┏━━
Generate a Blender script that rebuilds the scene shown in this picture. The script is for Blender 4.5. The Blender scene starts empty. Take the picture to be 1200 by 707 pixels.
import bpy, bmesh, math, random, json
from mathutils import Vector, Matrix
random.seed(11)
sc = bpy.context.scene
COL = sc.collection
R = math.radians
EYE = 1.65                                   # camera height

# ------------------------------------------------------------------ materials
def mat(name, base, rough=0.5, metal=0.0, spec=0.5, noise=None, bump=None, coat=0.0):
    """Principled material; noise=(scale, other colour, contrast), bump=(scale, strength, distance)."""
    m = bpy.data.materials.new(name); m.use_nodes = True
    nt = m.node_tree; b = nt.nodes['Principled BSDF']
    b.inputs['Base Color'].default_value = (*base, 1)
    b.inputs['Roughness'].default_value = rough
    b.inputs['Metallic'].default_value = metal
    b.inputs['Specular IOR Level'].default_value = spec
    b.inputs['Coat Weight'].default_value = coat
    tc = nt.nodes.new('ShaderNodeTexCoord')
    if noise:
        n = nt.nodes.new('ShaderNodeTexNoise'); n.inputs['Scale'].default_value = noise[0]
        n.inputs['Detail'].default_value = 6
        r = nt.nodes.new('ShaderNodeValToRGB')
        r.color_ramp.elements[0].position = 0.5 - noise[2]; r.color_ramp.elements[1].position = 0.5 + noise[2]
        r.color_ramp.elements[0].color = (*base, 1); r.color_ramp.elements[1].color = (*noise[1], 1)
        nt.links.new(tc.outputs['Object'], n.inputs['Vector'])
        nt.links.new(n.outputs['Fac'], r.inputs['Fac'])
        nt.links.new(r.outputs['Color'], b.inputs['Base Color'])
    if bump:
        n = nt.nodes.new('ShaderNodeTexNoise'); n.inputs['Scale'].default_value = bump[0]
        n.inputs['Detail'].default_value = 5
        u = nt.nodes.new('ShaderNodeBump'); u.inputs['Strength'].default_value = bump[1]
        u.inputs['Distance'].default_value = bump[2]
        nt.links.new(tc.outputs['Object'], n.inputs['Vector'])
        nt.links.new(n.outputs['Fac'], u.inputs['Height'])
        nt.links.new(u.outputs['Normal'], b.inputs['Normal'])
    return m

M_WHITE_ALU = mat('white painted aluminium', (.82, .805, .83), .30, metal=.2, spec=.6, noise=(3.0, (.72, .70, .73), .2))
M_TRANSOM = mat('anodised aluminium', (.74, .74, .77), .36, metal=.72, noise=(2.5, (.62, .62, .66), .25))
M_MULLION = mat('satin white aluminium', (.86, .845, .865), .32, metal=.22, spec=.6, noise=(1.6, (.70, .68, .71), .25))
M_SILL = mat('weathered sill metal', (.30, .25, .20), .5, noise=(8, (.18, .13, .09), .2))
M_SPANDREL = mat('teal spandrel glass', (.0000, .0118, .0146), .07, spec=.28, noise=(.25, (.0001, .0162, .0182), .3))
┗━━
◆ **PROBLEM STATEMENT**: Quote exactly the opening line of the material above and every line after it, up to and including the line that contains "# camera height".

◆ **FULL OUTPUT**:
Generate a Blender script that rebuilds the scene shown in this picture. The script is for Blender 4.5. The Blender scene starts empty. Take the picture to be 1200 by 707 pixels.
import bpy, bmesh, math, random, json
from mathutils import Vector, Matrix
random.seed(11)
sc = bpy.context.scene
COL = sc.collection
R = math.radians
EYE = 1.65                                   # camera height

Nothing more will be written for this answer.